Sanes, who is preparing to retire, has served as Director of CBS since it was founded 16 years ago in 2004.

“It has been a huge honor to serve CBS over the past 16 years, and to watch it grow from a new adventure to an internationally recognized center of neuroscience excellence,” Sanes says. “CBS is in great hands with Venki taking over as Director and Kenny Blum staying on as Executive Director. I look forward to helping them during the transition, and then watching as they take it to new heights.” Sanes adds that he would like to thank Murthy and Blum for their contributions to CBS over the years.

Blum has been a core part of CBS since nearly the beginning. “Josh hired me as executive director of CBS several months after he arrived, and I have been privileged to work closely with him throughout that entire time,” Blum wrote in an email to the CBS community. “CBS was born at a time when the FAS recognized that it had great strength in traditional science departments but lacked strong efforts in the exciting areas that were emerging between these fields. A central contribution of CBS has been to recruit new FAS faculty—especially as assistant professors (Uchida, Zhang, Ölveczky, Cox, de Bivort, and Gershman)—whose research focuses on neural circuits, behavior, and computation.”

In the email, Blum goes on to note that Sanes successfully guided CBS through other tumultuous times. When the 2008 financial crisis made it difficult to hire new faculty, Sanes shifted strategies and began recruiting faculty from other departments within Harvard, who have gone on to make countless valuable contributions to the brain sciences, Blum says.

“I am deeply grateful to Josh and have learned a tremendous amount from him,” Blum adds. “Josh has always been unusually generous in welcoming my input on matters great and small, to help develop a vision for CBS and implement it.”

Murthy is very cognizant of how Sanes’ leadership has built the CBS into a hub for interdisciplinary research. “It is humbling to step into this role, following the incredible stewardship of CBS for 16 years by its founding director, Josh Sanes,” Murthy says. “Josh has recruited fantastic faculty members through CBS, lured leading local scientists to work in neuroscience, and embraced emerging areas of brain research with broad-minded generosity. In all, Josh helped build a thriving and diverse community of brain scientists here and has made Harvard’s Cambridge campus a leader in 21st century neuroscience.”

Though Murthy says 2020 is a “tricky” time to become leader of a research center, he plans to build on CBS’s outstanding track record and is optimistic about the future of neuroscience research at Harvard. “Brain science seems almost by definition, broad and essentially all-inclusive,” he says. “We should really make the best of being in a college campus with excellence in a diversity of sciences and allied fields.Having a focus, however, helps harness our energies effectively.”

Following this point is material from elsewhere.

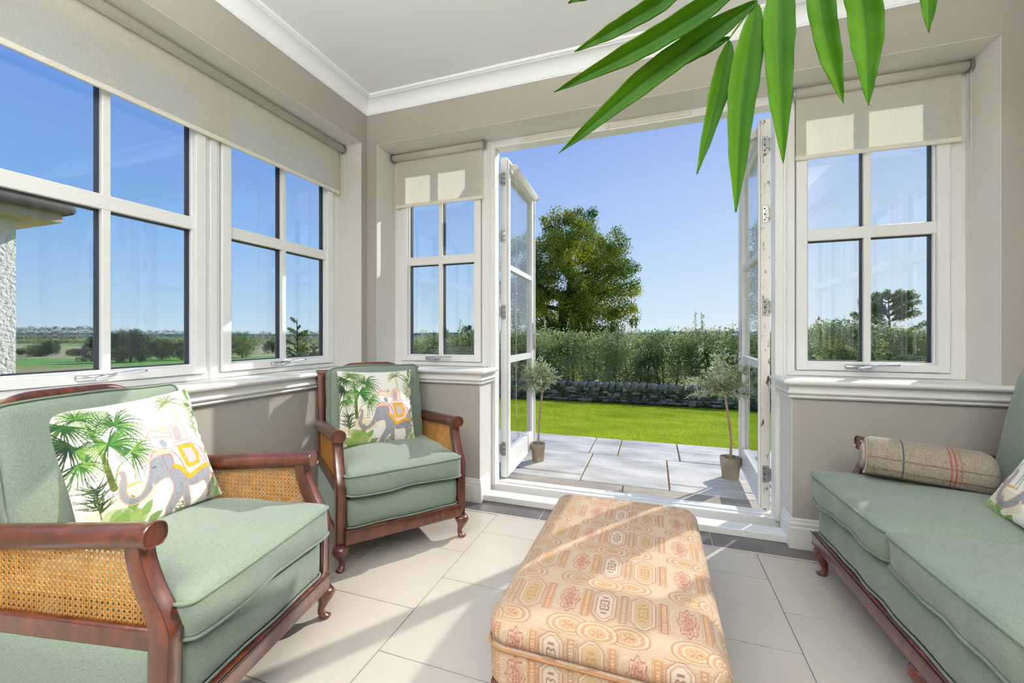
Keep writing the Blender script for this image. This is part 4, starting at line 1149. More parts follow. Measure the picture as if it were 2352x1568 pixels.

“I am very eager to build on the emerging critical mass of scholars at the intersection of neuroscience and artificial intelligence (including machine learning and statistics, writ large),” he adds.  “MCB has been my faculty home for more than 20 years, and the intellectual diversity here never ceases to amaze me. I look forward to working closely with MCB and the new Chair, Sean Eddy, as CBS evolves.”